*EXERCISE DESCRIPTION*. Nothing but the lines from the top of the data to the line holding "rng=np.random.default_rng(7); random.seed(7)" should be printed, word for word and both ends included; leave the pictures out.
• • • • • • •
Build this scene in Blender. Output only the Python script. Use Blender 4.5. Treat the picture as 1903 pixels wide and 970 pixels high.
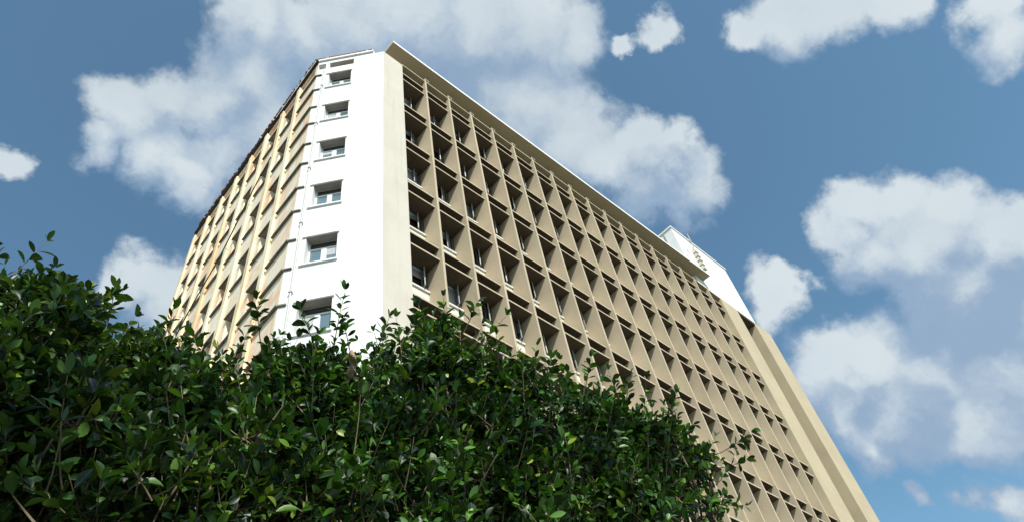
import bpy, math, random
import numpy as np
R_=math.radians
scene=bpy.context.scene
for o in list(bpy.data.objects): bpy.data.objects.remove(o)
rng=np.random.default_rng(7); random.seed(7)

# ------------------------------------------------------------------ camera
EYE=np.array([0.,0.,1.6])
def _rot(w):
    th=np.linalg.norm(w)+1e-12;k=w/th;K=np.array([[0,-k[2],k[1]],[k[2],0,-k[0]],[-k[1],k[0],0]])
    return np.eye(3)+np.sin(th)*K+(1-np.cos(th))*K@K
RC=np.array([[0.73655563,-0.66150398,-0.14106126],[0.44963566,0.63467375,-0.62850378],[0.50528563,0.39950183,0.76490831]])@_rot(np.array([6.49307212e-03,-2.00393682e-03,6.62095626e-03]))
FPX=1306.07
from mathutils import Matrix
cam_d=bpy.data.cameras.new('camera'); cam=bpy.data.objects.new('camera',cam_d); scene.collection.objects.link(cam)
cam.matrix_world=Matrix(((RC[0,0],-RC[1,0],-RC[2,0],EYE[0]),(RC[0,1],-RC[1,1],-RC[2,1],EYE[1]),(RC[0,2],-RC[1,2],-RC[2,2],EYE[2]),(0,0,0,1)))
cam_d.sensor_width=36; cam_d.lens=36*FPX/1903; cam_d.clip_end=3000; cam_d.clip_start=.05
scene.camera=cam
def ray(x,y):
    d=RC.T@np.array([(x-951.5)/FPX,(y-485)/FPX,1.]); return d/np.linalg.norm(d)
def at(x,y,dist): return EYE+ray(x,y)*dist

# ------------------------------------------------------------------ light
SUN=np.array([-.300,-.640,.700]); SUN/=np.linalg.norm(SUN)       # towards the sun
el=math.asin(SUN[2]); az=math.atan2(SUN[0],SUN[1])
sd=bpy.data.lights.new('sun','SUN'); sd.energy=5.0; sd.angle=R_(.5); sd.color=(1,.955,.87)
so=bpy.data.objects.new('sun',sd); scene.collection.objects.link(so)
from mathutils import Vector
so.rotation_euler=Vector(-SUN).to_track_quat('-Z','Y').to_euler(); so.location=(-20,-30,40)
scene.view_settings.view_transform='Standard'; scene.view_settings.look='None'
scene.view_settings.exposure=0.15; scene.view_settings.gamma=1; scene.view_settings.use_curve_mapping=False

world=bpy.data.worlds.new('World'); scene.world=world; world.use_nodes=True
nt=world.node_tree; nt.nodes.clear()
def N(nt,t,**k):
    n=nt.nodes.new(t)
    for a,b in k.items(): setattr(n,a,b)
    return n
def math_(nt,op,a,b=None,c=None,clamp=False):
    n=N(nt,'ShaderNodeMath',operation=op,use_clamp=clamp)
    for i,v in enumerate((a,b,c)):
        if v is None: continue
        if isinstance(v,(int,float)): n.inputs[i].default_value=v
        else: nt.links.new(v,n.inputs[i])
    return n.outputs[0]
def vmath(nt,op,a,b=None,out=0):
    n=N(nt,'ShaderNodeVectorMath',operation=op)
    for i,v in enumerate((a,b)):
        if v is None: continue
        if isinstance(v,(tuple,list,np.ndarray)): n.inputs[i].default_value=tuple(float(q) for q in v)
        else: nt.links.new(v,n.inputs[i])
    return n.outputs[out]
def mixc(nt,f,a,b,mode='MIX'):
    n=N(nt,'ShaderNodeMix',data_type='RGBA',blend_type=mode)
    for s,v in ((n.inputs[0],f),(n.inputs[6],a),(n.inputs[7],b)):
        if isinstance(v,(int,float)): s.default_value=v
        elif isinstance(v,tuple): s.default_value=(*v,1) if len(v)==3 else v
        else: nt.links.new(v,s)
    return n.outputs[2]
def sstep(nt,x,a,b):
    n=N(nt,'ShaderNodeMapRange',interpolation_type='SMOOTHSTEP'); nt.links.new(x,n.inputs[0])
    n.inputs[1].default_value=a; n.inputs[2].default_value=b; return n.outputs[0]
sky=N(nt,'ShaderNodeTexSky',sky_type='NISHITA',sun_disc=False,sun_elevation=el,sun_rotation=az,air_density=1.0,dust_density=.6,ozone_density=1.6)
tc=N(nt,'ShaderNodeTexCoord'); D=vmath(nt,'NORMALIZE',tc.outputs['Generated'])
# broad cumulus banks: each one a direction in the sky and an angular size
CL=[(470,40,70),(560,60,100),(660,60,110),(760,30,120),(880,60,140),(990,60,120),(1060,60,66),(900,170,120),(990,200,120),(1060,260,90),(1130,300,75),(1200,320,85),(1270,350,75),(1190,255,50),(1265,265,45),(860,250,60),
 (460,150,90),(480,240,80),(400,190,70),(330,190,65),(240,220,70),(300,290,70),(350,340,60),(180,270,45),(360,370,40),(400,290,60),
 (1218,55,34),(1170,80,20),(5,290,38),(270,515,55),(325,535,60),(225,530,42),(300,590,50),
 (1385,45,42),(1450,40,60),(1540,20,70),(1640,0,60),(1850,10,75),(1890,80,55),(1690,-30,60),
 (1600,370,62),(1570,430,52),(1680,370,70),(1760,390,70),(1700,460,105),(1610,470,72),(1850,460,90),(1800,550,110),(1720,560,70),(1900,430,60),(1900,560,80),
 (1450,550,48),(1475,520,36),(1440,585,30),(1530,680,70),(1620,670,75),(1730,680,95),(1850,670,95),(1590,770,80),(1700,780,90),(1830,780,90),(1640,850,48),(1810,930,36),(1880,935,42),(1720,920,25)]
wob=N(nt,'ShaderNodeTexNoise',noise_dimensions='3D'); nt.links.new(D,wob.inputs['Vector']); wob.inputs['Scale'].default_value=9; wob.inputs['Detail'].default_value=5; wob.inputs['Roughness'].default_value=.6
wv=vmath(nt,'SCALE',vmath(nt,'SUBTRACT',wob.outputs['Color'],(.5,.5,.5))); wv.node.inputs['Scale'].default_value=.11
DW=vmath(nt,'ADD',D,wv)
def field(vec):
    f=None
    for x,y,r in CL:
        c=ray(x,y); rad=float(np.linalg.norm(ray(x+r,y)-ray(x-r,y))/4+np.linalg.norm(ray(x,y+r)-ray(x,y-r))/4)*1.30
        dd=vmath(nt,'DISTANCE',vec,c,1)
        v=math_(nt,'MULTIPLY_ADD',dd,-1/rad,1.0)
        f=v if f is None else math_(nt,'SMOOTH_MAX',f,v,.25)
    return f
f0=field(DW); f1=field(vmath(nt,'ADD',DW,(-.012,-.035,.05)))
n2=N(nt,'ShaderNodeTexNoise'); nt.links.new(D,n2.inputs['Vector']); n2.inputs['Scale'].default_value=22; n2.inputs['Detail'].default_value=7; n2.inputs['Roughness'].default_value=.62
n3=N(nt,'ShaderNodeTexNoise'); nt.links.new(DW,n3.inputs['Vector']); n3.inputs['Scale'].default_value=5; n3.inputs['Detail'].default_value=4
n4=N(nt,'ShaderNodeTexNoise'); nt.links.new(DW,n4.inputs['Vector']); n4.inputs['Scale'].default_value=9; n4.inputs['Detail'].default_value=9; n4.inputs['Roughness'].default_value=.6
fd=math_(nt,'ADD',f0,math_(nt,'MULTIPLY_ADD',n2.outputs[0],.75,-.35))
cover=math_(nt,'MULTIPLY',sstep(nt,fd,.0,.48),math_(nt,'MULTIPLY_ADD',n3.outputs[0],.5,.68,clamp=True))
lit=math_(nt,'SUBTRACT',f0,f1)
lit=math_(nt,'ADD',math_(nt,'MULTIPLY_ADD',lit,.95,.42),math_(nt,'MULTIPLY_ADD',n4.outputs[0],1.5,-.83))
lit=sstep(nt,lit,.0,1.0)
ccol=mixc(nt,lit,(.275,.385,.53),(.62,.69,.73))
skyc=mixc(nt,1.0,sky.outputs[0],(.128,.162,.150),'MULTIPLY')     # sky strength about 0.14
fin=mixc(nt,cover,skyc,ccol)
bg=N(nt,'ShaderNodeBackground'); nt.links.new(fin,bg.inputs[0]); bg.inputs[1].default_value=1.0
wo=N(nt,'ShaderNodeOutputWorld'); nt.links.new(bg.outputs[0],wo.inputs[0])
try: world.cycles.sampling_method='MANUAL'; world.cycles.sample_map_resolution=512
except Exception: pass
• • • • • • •
*RESPONSE TO THE EXERCISE*.
Build this scene in Blender. Output only the Python script. Use Blender 4.5. Treat the picture as 1903 pixels wide and 970 pixels high.
import bpy, math, random
import numpy as np
R_=math.radians
scene=bpy.context.scene
for o in list(bpy.data.objects): bpy.data.objects.remove(o)
rng=np.random.default_rng(7); random.seed(7)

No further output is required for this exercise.